Risk-reward is appealing
‘Normalization’ is probably the best word to describe the ongoing dynamics in the Turkish banking system. Regulations that have played a key role in growth dynamics, asset allocations and key interest rates over the past two years have been partially simplified. We think recovery in core spreads and an improved fee base will continue to support revenues while we see asset quality risks as manageable. With +30% sustainable RoEs we believe Turkish private banks offer good value. We are buyers of Isbank, Akbank, Garanti and Yapi, and have Underperform ratings for state peers, Halk and Vakif.
Negative real loan growth in 2024E…
We see TRY loan growth averaging slightly above 30% in 2024 (broadly in line with what annualized monthly growth caps suggest) and expect real loan growth to resume in 2025. Despite the high nominal growth rates in recent years, credit penetration and loan to deposit ratios have declined to levels not seen for more than a decade. This does not indicate a secular growth story, under current macro circumstances, but it might indicate a good starting point for the post-tightening period.
…but core revenue margins to remain intact
We believe TRY funding costs will remain elevated driven either by regulations or market dynamics. Regardless, the core spread recovery is likely to be sustained (vs. the current low base) given the level of lending rates. Despite diminishing CPI linkers contribution, normalizing trading gains and absence of various sources of activity-related fee income, we expect core revenue margins to remain resilient in 24E and expand further in 25E.
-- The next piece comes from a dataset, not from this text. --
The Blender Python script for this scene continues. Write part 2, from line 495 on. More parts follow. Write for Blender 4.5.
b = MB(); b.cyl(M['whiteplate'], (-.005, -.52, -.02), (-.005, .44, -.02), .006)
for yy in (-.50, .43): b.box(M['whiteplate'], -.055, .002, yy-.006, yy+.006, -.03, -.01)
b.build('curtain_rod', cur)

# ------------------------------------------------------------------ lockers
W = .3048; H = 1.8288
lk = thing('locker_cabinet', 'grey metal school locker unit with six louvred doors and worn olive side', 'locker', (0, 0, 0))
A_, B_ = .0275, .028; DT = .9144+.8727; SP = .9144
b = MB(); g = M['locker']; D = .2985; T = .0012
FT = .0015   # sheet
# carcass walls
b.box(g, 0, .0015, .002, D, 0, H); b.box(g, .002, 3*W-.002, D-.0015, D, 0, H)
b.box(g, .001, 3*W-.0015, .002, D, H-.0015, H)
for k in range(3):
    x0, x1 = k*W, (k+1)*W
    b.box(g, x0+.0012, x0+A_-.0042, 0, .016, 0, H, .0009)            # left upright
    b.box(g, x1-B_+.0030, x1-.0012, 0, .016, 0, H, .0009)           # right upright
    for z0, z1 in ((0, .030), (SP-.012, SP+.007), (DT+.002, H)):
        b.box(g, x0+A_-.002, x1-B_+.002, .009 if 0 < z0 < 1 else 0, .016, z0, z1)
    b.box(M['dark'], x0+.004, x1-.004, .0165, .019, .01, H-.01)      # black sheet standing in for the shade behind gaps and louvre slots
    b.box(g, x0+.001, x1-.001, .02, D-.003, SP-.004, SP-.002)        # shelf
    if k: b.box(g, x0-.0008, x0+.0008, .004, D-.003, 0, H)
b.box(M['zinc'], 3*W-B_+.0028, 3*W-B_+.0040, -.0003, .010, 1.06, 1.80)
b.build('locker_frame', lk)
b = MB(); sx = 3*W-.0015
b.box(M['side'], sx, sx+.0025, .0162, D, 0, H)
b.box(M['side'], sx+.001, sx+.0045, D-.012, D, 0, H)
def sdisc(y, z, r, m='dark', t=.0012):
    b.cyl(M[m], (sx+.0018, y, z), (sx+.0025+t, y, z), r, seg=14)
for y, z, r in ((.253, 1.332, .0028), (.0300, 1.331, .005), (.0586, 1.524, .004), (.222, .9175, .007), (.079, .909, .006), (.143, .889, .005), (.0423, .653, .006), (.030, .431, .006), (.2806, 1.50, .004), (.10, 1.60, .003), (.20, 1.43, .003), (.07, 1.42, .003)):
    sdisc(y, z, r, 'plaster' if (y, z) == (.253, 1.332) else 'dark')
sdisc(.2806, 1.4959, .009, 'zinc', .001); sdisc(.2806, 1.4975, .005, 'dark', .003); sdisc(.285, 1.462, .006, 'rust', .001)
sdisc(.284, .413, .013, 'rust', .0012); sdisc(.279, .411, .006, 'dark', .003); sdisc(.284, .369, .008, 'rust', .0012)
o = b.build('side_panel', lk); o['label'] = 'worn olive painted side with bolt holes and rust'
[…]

Asset quality is more resilient than you think
We agree that the current low NPL and CoR levels are unsustainable, and a new cycle is around the corner. However, we are less concerned vs. previous cycles. Turkish private banks have deliberately given away market share, increased coverage, and accumulated capital since 2018. Our stress test shows that they are well-equipped to stomach extreme scenarios without the need for capital or even reporting P&L losses.
Additionally, there are several mitigating factors: 1) FX mismatch is no longer a key risk for corporates; 2) household balance sheets have strengthened given gains from FX deposits & equities vs. negative real rates on loans; and 3) the average ticket size of unsecured loans is small and a large portion is distributed to salary clients.
Positive on private banks – Buy ratings across the board
We believe Turkish private banks’ RoEs should settle north of 30%. This is higher than our long-term CoE assumptions. With c65% total return in TRY terms or +25% in USD terms, we think valuations are attractive. We have Buy ratings on Akbank (upgraded from Neutral), Isbank (upgraded from Underperform), Garanti and Yapi. We reiterate our Underperform ratings on Halk and Vakif given lower profitability, limited capital buffers and above-sector PB multiples.